At the 2008 Annual Business Meeting in San Jose, the Vogel Prize was presented to Professor Patrick M. Malone’s for his article, Surplus Water: Hybrid Power Systems and Industrial Expansion in Lowell, published in lA, Vol. 31, No.1 (2005), pp. 23-40.

He has discerned that the sale and use of surplus water by the proprietor of locks and canals above and beyond the textile mill’s normally contracted allotment was the key to business operations of the entire Lowell hydraulic system. Working in concert with stationary steam engines created the need for interconnected prime movers in a place where surplus was cheap, but not always available.

As Professor Malone makes clear, not all rivers are suited for industrial development. Early nineteenth century industrialists looked for factory sites with both a substantial drop and an annually steady flow. They also strove to make use of additional or “surplus” water. Perhaps the pioneering leader in this quest was James B. Francis who served for many years as the agent and chief engineer of the Proprietors of Locks and Canals at Lowell.

James B. Francis gained international fame for his successful development of sophisticated devices and techniques for the precise measurement of the water that was used by each of the mills in the interconnected Lowell canal system.
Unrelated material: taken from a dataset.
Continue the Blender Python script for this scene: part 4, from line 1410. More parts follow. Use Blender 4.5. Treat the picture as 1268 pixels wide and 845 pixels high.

He was the first investigator to gauge the importance of surplus water to the mill operations and developed a proportional system for the rates that the Locks and Canal Company would charge or the additional water flows that the mills would utilize. His work was directly responsible for the rapid replacement of breast wheels by far more efficient hydraulic turbines at the Lowell mills during the 1860’s.

As early as 1858, Francis has predicted, “The result of the surplus power at Lowell will be , I think, to run it in connection with steam.” As Professor Malone concludes, it is probable that the industrial expansion of Lowell would have stalled in the 1870’s without the use of surplus power.

Professor Malone’s article is cogent, well-written, and exhibit much original research. He has shined the light of inquiry on a previously neglected aspect of Lowell as one of America’s earliest planned water-powered industrial communities.